Ces deux épisodes sont intimement liés par le fond. Ils fonctionnent comme les deux visages d'une même monstruosité et nous interrogent sur notre capacité d'adaptation. Ils posent la question de la responsabilité et de l'anticipation que nous sommes capables, ou non, d'avoir quand il s'agit de notre futur. La BD de Kirkman et Adlard tourne autour d'un seul thème, celui de notre aptitude à nous réinventer, à concevoir.
La menace d'une disparition et la rupture des équilibres connus ne sont que des prétextes à un questionnement plus général. L'intervention du religieux, au travers de la rencontre avec le prêtre, ne s'impose pas comme salvatrice. Cela est superbement dit par le personnage de Michael Cudlitz, dans l'épisode deux, le salut ne peut passer que par les hommes. Comme s'il n'y avait personne d'autre. Ce qui n'est pas une remarque anodine aux Etats-Unis.

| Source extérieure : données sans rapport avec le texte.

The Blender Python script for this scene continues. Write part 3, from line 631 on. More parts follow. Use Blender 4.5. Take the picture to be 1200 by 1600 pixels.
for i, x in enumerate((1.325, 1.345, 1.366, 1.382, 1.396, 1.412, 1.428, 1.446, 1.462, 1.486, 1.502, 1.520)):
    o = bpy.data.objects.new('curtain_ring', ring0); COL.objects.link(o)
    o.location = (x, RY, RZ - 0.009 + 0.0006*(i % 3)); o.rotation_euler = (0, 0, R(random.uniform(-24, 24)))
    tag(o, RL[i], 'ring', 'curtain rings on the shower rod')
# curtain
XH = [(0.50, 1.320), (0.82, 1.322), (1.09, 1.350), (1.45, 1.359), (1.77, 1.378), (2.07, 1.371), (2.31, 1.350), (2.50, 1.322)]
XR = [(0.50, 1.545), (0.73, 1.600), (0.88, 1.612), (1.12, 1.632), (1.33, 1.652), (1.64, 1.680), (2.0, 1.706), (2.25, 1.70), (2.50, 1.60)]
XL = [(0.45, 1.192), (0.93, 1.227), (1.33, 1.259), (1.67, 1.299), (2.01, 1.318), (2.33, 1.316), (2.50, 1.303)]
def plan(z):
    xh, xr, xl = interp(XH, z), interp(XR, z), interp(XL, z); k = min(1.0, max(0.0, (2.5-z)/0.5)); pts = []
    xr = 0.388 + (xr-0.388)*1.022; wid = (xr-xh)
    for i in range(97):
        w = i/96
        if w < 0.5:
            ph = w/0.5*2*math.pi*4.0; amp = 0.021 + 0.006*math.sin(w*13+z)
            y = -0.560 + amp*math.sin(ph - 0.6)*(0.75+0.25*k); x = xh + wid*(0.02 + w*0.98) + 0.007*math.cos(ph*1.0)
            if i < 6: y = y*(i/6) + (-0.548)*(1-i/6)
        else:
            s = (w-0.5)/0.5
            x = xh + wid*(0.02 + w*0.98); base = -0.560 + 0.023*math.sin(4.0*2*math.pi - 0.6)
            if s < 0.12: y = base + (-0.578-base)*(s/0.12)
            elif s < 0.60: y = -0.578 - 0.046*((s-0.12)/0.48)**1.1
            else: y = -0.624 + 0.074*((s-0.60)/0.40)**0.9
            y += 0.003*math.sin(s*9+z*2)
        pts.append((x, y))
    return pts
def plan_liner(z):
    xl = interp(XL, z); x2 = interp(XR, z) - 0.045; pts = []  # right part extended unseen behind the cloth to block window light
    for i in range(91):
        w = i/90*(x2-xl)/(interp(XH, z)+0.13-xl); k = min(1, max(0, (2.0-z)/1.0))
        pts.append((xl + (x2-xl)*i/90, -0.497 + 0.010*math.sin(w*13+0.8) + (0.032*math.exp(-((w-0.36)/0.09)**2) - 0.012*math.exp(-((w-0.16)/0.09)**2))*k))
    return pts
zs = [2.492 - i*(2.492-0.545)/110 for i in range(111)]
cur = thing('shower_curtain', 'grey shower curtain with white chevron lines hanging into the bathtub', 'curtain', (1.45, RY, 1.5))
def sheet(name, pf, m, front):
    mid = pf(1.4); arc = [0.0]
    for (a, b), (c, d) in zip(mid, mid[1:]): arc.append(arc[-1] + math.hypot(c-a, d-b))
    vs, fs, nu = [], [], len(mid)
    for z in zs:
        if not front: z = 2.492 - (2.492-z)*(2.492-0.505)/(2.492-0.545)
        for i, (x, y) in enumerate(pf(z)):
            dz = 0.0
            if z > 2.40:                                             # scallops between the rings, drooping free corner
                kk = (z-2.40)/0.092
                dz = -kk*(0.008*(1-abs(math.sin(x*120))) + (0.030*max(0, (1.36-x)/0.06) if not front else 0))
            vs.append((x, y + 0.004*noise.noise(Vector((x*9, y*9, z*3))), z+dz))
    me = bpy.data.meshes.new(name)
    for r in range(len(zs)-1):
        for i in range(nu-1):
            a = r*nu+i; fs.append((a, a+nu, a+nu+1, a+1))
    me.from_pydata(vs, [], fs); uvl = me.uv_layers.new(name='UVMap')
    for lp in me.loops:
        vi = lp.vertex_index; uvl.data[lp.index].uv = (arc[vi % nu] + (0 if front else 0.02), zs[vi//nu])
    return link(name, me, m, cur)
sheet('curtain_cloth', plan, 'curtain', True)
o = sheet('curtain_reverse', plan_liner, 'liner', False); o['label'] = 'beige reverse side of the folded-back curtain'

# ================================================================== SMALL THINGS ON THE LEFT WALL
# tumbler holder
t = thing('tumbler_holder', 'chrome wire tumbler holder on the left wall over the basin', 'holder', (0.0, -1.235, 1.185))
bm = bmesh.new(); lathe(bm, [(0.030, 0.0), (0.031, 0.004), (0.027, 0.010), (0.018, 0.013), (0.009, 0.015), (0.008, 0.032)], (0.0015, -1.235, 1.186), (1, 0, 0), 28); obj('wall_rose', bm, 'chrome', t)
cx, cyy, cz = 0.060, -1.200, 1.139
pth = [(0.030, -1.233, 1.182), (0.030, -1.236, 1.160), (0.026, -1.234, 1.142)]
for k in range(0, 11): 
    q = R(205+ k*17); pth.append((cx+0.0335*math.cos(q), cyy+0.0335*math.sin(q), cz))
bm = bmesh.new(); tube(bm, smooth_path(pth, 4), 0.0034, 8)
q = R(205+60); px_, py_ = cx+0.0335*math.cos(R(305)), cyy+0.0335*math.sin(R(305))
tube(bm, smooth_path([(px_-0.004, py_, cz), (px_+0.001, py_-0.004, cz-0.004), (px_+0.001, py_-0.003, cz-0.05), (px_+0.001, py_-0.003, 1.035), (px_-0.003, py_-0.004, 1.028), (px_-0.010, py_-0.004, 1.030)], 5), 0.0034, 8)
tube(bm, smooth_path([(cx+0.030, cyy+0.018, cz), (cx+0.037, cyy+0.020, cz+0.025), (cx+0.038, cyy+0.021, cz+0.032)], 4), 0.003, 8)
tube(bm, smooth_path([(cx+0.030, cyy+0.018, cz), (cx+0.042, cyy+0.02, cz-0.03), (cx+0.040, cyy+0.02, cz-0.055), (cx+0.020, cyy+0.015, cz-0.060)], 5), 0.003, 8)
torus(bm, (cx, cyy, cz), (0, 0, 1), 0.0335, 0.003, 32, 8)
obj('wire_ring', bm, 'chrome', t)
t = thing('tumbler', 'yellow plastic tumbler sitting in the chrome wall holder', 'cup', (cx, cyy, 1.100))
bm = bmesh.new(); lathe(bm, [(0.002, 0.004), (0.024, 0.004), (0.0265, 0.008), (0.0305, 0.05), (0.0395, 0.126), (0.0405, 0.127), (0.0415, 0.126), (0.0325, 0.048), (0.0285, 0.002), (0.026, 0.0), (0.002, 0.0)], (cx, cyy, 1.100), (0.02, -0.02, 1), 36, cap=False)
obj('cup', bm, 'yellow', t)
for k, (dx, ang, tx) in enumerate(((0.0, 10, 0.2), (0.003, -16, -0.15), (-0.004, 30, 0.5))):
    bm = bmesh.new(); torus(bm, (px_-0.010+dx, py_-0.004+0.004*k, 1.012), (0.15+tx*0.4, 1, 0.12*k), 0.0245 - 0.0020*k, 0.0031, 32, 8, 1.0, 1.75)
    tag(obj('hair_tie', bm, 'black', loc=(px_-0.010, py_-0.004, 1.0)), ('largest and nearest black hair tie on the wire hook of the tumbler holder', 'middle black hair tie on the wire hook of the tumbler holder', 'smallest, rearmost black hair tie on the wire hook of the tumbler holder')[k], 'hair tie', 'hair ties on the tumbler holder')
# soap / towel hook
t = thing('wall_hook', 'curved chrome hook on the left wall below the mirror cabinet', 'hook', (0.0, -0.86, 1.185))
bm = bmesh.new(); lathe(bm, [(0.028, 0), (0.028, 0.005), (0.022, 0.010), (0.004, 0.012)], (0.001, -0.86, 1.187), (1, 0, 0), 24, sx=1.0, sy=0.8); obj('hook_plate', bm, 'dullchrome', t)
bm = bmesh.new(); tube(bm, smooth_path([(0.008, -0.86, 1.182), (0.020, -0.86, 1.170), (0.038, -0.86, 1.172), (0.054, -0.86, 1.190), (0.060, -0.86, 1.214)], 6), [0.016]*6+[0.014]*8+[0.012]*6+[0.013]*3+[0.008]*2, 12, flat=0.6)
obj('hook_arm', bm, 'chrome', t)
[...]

Après avoir exploré bien des thématiques, telle que celle de la dictature comme artifice de la survie, The Walking Dead s'attaque à celle de notre évolution. Au fond, la série (mais aussi la BD) présente ce talent de n'éluder aucune question. On pourrait même se demander si les épisodes faibles (voire très faibles) ne servent pas de justificatifs et de marchepied comme pour mettre encore mieux en évidence les épisodes forts et remarquables ?
C'est peut-être toute la beauté de cette adaptation. La série accuse parfois de douloureuses faiblesses et parfois elle approche la perfection. C'est sans doute pour cette raison qu'au bout de cinq saisons, on n'a pas totalement décroché, qu'on n'a pas renoncé. Car on n'est jamais à l'abri d'une bonne surprise.